A report had exposed a well-organised racket of security officials at the Tin Can Island Port Complex who extort between N70,000 and N200,000 per truck before allowing them into the port. This syndicate, which allegedly includes officials of the security department of Nigerian Ports Authority (NPA), police and the dismantled Presidential Task Team, has been making life unbearable for truck drivers, as well as making cargo evacuation from the port a nightmare.

Consequently, the cost of haulage within the Lagos area has become astronomical. The congestion at the Tin Can Island Port has become so bad that trucking a container from the port to the mainland, which is just about 20 kilometres, now costs about $4,000 (N1.5 million). That is almost the cost of shipping one container from China to Nigeria, a distance of 12,000 nautical miles.

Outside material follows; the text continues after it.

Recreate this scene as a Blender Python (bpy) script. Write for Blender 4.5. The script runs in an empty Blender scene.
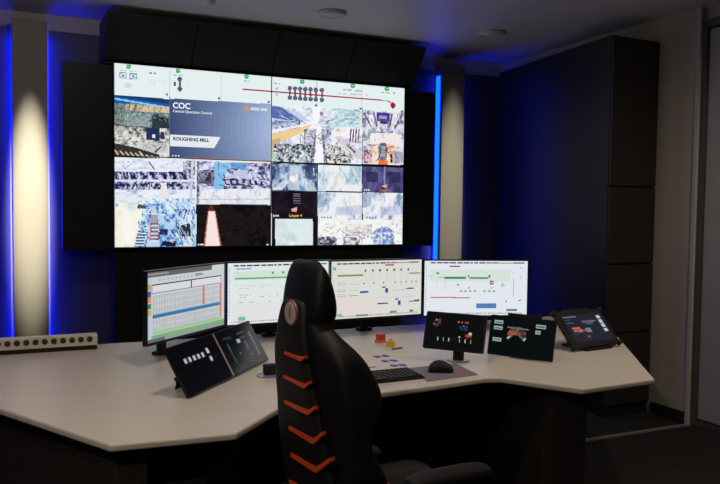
import bpy, bmesh, math, random
import numpy as np
from mathutils import Vector, Matrix, Euler

random.seed(7)
C = bpy.context.scene.collection
R = math.radians
PI = math.pi
sc = bpy.context.scene
sc.view_settings.view_transform = 'Standard'
sc.view_settings.look = 'None'
sc.view_settings.gamma = 1
sc.view_settings.exposure = 0
sc.view_settings.use_curve_mapping = False

# ------------------------------------------------------------------ camera
F, YAW, PITCH, ROLL, H = 755.175, 0.4344, 0.0471, 0.0128, 1.5
W_ = Vector((math.sin(YAW)*math.cos(PITCH), math.cos(YAW)*math.cos(PITCH), -math.sin(PITCH)))
r0 = Vector((math.cos(YAW), -math.sin(YAW), 0)); u0 = r0.cross(W_)
R_ = r0*math.cos(ROLL) + u0*math.sin(ROLL)
U_ = -r0*math.sin(ROLL) + u0*math.cos(ROLL)
cd = bpy.data.cameras.new('camera'); cam = bpy.data.objects.new('camera', cd); C.objects.link(cam)
cd.lens = F/720*36; cd.sensor_width = 36; cd.clip_start = 0.02
M = Matrix((R_, U_, -W_)).transposed().to_4x4(); M.translation = (0, 0, H)
cam.matrix_world = M
sc.camera = cam
O_ = Vector((0, 0, H))
def ray(x, y): return R_*((x-360)/F) - U_*((y-242)/F) + W_
def on_z(x, y, z):
    d = ray(x, y); return O_ + d*((z-H)/d.z)
def on_y(x, y, Y):
    d = ray(x, y); return O_ + d*(Y/d.y)
def at_depth(x, y, t): return O_ + ray(x, y)*t
def topx(P):
    v = Vector(P)-O_; z = v.dot(W_)
    return 360+F*v.dot(R_)/z, 242-F*v.dot(U_)/z

# ------------------------------------------------------------------ materials
def lin(c):
    out = []
    for v in c[:3]:
        v = v/255
        out.append(v/12.92 if v <= 0.04045 else ((v+0.055)/1.055)**2.4)
    return out
def mat(name, rgb, rough=0.5, metal=0.0, var=0.0, scale=20, stretch=(1, 1, 1), bump=0.0, spec=0.5, emit=None, estr=1.0, coat=0.0):
    m = bpy.data.materials.new(name); m.use_nodes = True
    nt = m.node_tree; b = nt.nodes['Principled BSDF']
    col = (*rgb, 1)
    b.inputs['Base Color'].default_value = col
    b.inputs['Roughness'].default_value = rough
    b.inputs['Metallic'].default_value = metal
    b.inputs['Specular IOR Level'].default_value = spec
    b.inputs['Coat Weight'].default_value = coat
    if emit:
        b.inputs['Emission Color'].default_value = (*emit, 1)
        b.inputs['Emission Strength'].default_value = estr
    if var or bump:
        tc = nt.nodes.new('ShaderNodeTexCoord'); mp = nt.nodes.new('ShaderNodeMapping')
        mp.inputs['Scale'].default_value = stretch
        n = nt.nodes.new('ShaderNodeTexNoise'); n.inputs['Scale'].default_value = scale; n.inputs['Detail'].default_value = 5
        nt.links.new(tc.outputs['Object'], mp.inputs['Vector']); nt.links.new(mp.outputs['Vector'], n.inputs['Vector'])
        if var:
            r = nt.nodes.new('ShaderNodeValToRGB')
            r.color_ramp.elements[0].position = .3; r.color_ramp.elements[1].position = .7
            r.color_ramp.elements[0].color = (*[v*(1-var) for v in rgb], 1)
            r.color_ramp.elements[1].color = (*[min(1, v*(1+var)) for v in rgb], 1)
            nt.links.new(n.outputs['Fac'], r.inputs['Fac']); nt.links.new(r.outputs['Color'], b.inputs['Base Color'])
        if bump:
            bp = nt.nodes.new('ShaderNodeBump'); bp.inputs['Strength'].default_value = bump; bp.inputs['Distance'].default_value = .004
            nt.links.new(n.outputs['Fac'], bp.inputs['Height']); nt.links.new(bp.outputs['Normal'], b.inputs['Normal'])
    return m
def screen_mat(name, strength, rough=0.2, spec=0.5):
    m = bpy.data.materials.new(name); m.use_nodes = True
    nt = m.node_tree; b = nt.nodes['Principled BSDF']
    b.inputs['Base Color'].default_value = (.004, .004, .005, 1); b.inputs['Roughness'].default_value = rough
    b.inputs['Specular IOR Level'].default_value = spec
    a = nt.nodes.new('ShaderNodeAttribute'); a.attribute_name = 'Col'
    nt.links.new(a.outputs['Color'], b.inputs['Emission Color']); b.inputs['Emission Strength'].default_value = strength
    return m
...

Worse still, it is no longer a secret that a huge number of containers are trapped in the port and ships are being forced to remain at anchorages for up to three months, incurring various surcharges and forcing some shipping companies to increase freight charges. The congestion at the port has also made cargo bound for Nigeria to be shipped via smaller vessels from ports in Cameroon, Congo-Brazzaville, Benin Republic and Ivory Coast.

This self-inflicted congestion, according to reports, is costing Nigeria $55 million (N20.9 billion) a day in lost economic activities or over $19 billion annually — a loss that is more than half of the 2021 budget. All these cannot be allowed to continue. One is saddened that Nigeria is suffering all these indignities and losses because of the activities of some individuals who are employed to ensure smooth movement of trucks in and out of the ports, but who have converted the job into an ATM machine for themselves.

This must not be allowed to continue. We hereby call on the government to take definite and decisive steps towards bringing an end to the activities of these unpatriotic Nigerians, which will in turn bring down the cost of haulage and redress the congestion at the ports.

We note that as a result of the public outcry, the government late last year dissolved the Presidential Task Team on Apapa Gridlock whose officials have been accused of being part of the syndicate. The Minister of Transportation, Rotimi Amaechi, also visited the Tin Can Island Port with ministry officials and heads of maritime agencies. We recall that after seeing the indiscriminate parking of trucks which blocked access roads in the port environment, the minister said the chaotic situation must be addressed urgently in the interest of trade facilitation. He announced that he would meet relevant maritime agencies on January 19, on the issue.

We observe that January has ended and that meeting has not been held. However, we do not believe that the meeting matters much because uncountable meetings have been held on the issue to no avail. The meeting in question will not be any different as it will still be another forum for discussion of the problem without any solution. What is needed is decisive policy decisions and action. Every word the minister utters must be matched with action, and every solution that is proffered must be strictly enforced, without fear or favour.

In addition to stopping the extortion of truck drivers by security agents, the multiple taxes they are forced to pay must also be looked into. We observe that apart from the illegal charges imposed on them on the port access roads, truck drivers still pay the Apapa Local Government authorities, transport unions and the Lagos State Wharf Landing Fee Agency, contrary to the provisions of the Nigerian Ports Authority Act.

It is indeed very sad that Nigeria has continued to score abysmally low in all indices of economic development. In its 2019 ports infrastructure report, the World Economic Forum ranked Nigeria 122 out of 139 countries with an abysmal score of 2.5 over 7.0, even less than less-endowed African countries like Zimbabwe, Zambia, Uganda, Burkina Faso, Angola and even neighbouring Cameroon. According to experts, with the African Continental Free Trade Agreement coming into effect, Nigeria will find it difficult to compete.

In the light of these, and in the face of excruciating economic recession and deficit budget, the government must stop paying lip-service to the perennial congestion at Lagos ports and the maritime sector in general.